# Material provided
[start]
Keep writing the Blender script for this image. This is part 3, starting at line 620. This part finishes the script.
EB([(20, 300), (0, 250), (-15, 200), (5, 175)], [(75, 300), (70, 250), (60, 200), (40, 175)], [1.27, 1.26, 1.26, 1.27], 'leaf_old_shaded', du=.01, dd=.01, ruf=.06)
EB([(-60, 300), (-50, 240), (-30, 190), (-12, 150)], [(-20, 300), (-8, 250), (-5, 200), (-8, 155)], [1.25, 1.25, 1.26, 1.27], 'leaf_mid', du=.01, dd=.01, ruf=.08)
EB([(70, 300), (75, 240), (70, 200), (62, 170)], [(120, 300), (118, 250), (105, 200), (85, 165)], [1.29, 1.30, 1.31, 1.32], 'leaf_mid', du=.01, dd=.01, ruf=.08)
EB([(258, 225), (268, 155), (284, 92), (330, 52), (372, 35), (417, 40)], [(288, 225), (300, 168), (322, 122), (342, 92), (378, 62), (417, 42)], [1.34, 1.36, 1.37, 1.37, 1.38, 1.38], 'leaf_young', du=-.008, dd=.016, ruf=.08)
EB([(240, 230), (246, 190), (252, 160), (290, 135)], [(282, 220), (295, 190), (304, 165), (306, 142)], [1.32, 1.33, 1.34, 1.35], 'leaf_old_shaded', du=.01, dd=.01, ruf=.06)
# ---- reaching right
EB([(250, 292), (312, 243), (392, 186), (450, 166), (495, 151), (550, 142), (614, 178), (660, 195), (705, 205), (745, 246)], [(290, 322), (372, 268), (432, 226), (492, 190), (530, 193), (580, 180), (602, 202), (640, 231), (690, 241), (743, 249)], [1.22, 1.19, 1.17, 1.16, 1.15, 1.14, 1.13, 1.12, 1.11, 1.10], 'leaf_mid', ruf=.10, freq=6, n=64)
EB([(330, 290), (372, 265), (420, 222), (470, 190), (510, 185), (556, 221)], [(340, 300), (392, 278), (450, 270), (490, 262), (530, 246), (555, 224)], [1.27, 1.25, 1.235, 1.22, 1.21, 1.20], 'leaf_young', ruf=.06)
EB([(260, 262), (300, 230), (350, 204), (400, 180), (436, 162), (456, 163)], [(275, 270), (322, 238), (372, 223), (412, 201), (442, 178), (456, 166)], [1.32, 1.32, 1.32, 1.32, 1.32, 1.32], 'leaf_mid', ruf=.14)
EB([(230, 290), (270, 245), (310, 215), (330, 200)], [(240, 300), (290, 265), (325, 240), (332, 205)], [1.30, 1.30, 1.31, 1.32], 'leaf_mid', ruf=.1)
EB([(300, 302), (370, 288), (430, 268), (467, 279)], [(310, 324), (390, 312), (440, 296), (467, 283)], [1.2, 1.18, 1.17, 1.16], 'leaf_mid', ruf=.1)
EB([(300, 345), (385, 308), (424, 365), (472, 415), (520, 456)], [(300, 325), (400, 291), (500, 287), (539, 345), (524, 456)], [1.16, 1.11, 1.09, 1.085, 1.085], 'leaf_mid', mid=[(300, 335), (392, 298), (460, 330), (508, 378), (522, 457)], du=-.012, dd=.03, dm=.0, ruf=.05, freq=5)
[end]
# Direction
The listing above must be transcribed exactly, line by line.

# Full answer
Keep writing the Blender script for this image. This is part 3, starting at line 620. This part finishes the script.
EB([(20, 300), (0, 250), (-15, 200), (5, 175)], [(75, 300), (70, 250), (60, 200), (40, 175)], [1.27, 1.26, 1.26, 1.27], 'leaf_old_shaded', du=.01, dd=.01, ruf=.06)
EB([(-60, 300), (-50, 240), (-30, 190), (-12, 150)], [(-20, 300), (-8, 250), (-5, 200), (-8, 155)], [1.25, 1.25, 1.26, 1.27], 'leaf_mid', du=.01, dd=.01, ruf=.08)
EB([(70, 300), (75, 240), (70, 200), (62, 170)], [(120, 300), (118, 250), (105, 200), (85, 165)], [1.29, 1.30, 1.31, 1.32], 'leaf_mid', du=.01, dd=.01, ruf=.08)
EB([(258, 225), (268, 155), (284, 92), (330, 52), (372, 35), (417, 40)], [(288, 225), (300, 168), (322, 122), (342, 92), (378, 62), (417, 42)], [1.34, 1.36, 1.37, 1.37, 1.38, 1.38], 'leaf_young', du=-.008, dd=.016, ruf=.08)
EB([(240, 230), (246, 190), (252, 160), (290, 135)], [(282, 220), (295, 190), (304, 165), (306, 142)], [1.32, 1.33, 1.34, 1.35], 'leaf_old_shaded', du=.01, dd=.01, ruf=.06)
# ---- reaching right
EB([(250, 292), (312, 243), (392, 186), (450, 166), (495, 151), (550, 142), (614, 178), (660, 195), (705, 205), (745, 246)], [(290, 322), (372, 268), (432, 226), (492, 190), (530, 193), (580, 180), (602, 202), (640, 231), (690, 241), (743, 249)], [1.22, 1.19, 1.17, 1.16, 1.15, 1.14, 1.13, 1.12, 1.11, 1.10], 'leaf_mid', ruf=.10, freq=6, n=64)
EB([(330, 290), (372, 265), (420, 222), (470, 190), (510, 185), (556, 221)], [(340, 300), (392, 278), (450, 270), (490, 262), (530, 246), (555, 224)], [1.27, 1.25, 1.235, 1.22, 1.21, 1.20], 'leaf_young', ruf=.06)
EB([(260, 262), (300, 230), (350, 204), (400, 180), (436, 162), (456, 163)], [(275, 270), (322, 238), (372, 223), (412, 201), (442, 178), (456, 166)], [1.32, 1.32, 1.32, 1.32, 1.32, 1.32], 'leaf_mid', ruf=.14)
EB([(230, 290), (270, 245), (310, 215), (330, 200)], [(240, 300), (290, 265), (325, 240), (332, 205)], [1.30, 1.30, 1.31, 1.32], 'leaf_mid', ruf=.1)
EB([(300, 302), (370, 288), (430, 268), (467, 279)], [(310, 324), (390, 312), (440, 296), (467, 283)], [1.2, 1.18, 1.17, 1.16], 'leaf_mid', ruf=.1)
EB([(300, 345), (385, 308), (424, 365), (472, 415), (520, 456)], [(300, 325), (400, 291), (500, 287), (539, 345), (524, 456)], [1.16, 1.11, 1.09, 1.085, 1.085], 'leaf_mid', mid=[(300, 335), (392, 298), (460, 330), (508, 378), (522, 457)], du=-.012, dd=.03, dm=.0, ruf=.05, freq=5)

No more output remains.